Mahatma Gandhi, India’s independence leader, and Mother Teresa of Calcutta also feature in the lengthy notes that appear on each page to explain the text to Indian readers.
The Bible uses passages from Hindu scriptures, such as the Ramayana and the Mahabharata, and Sanskrit words such as Moksha – meaning salvation – in its notes, so newcomers do not feel alienated by new concepts and vocabulary.
“I am sure this Bible, made in India and for Indians, will bring the word of God closer to millions of our people, not only Christians,” Oswald Gracias, the archbishop of Mumbai, said at a ceremony to bless the book on its release on June 28.

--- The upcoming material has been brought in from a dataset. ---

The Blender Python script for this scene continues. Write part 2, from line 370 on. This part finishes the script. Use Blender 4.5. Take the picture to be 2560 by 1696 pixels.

India now has more than 24 million Christians – including 17m Roman Catholics – compared with just two million in 1900.
But the rapid growth in numbers over the past century has been curbed in recent years after Hindu nationalist groups protested at what they saw as aggressive proselytising and successfully lobbied for anti-conversion laws in seven states.
At the same time, Christian churches are struggling to maintain their congregations in Europe and North America and increasingly looking to the developing world as a source for millions of new converts.
“We are living through the largest demographic transformation of the last 200 years,” said John L Allen Jr, an independent Vatican analyst based in Rome. “A hundred years ago the majority of Catholics were in North America and Europe, but now two-thirds of Catholics live in Africa, Asia and South America.”
The idea for an “Indianised” Bible first appeared in the 1980s after Father Bernardo Hurault, a French priest working in Chile, produced a simple Spanish translation of the Bible along with a commentary that poor, ordinary people could understand.
Since it was first published in 1971, the Christian Community Bible has been translated into French, Filipino and Chinese and used in South America, Africa and Asia.
In India, however, the decision was made to go beyond translation into a local language, many examples of which already existed, and to give the book a greater cultural appeal.
“The scholars felt that any serious and contextualised and inculturated commentary on the sacred text, made specially for India, could not ignore the rich cultural and religious heritage of the land,” said Fr Tony Charanghat, a spokesman for the archbishop of Mumbai.
For example, alongside the well-known passage in Matthew where Jesus tells disciples to “turn the other cheek”, the accompanying notes compare this to Gandhi’s creed of ahimsa, or non-violence.
Beneath another passage about miracles, the notes explain the difference between Jesus’s teachings and the Vedanta – a Sanskrit term for enlightenment.
“His miracles are eruptions of charismatic power not the result of yogic techniques,” the commentary says.